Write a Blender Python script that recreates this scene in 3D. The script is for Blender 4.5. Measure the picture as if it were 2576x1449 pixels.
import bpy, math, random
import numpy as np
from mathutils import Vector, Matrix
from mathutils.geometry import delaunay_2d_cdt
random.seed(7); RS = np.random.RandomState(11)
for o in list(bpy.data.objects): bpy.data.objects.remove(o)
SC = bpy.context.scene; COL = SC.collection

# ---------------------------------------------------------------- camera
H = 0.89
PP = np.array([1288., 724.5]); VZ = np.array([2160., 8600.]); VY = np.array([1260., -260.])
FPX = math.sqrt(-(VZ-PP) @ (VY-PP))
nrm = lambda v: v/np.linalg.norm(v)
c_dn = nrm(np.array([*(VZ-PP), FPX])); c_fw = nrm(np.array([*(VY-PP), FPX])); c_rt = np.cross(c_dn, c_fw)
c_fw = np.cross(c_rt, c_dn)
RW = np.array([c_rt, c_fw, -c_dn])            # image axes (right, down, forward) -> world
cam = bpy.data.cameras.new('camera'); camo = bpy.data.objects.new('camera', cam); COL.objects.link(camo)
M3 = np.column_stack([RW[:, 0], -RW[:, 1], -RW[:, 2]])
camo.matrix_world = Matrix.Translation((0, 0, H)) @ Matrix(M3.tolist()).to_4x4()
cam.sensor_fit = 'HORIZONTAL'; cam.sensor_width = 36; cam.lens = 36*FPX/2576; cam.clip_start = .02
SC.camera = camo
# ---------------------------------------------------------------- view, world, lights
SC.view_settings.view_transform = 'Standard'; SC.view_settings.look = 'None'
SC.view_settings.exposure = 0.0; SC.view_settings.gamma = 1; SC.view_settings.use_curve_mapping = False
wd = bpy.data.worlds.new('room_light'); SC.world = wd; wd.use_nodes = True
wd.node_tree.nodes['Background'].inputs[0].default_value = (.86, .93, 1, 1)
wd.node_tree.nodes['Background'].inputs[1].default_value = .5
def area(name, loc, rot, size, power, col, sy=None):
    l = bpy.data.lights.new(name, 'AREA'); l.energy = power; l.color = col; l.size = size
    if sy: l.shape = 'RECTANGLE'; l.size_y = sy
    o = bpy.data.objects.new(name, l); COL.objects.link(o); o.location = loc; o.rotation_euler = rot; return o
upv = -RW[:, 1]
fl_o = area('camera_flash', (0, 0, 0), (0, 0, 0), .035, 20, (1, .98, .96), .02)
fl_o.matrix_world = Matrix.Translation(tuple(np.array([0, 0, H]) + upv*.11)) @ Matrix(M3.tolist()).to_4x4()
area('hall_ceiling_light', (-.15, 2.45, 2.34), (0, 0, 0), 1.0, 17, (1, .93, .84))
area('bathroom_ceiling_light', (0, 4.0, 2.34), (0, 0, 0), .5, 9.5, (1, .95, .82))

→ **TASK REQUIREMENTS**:
From the very first line of the data through the line with "SC = bpy.context.scene; COL = SC.collection" in it, please reproduce each line exactly and output nothing more.

→ **RESPONSE TO THIS EXERCISE**:
Write a Blender Python script that recreates this scene in 3D. The script is for Blender 4.5. Measure the picture as if it were 2576x1449 pixels.
import bpy, math, random
import numpy as np
from mathutils import Vector, Matrix
from mathutils.geometry import delaunay_2d_cdt
random.seed(7); RS = np.random.RandomState(11)
for o in list(bpy.data.objects): bpy.data.objects.remove(o)
SC = bpy.context.scene; COL = SC.collection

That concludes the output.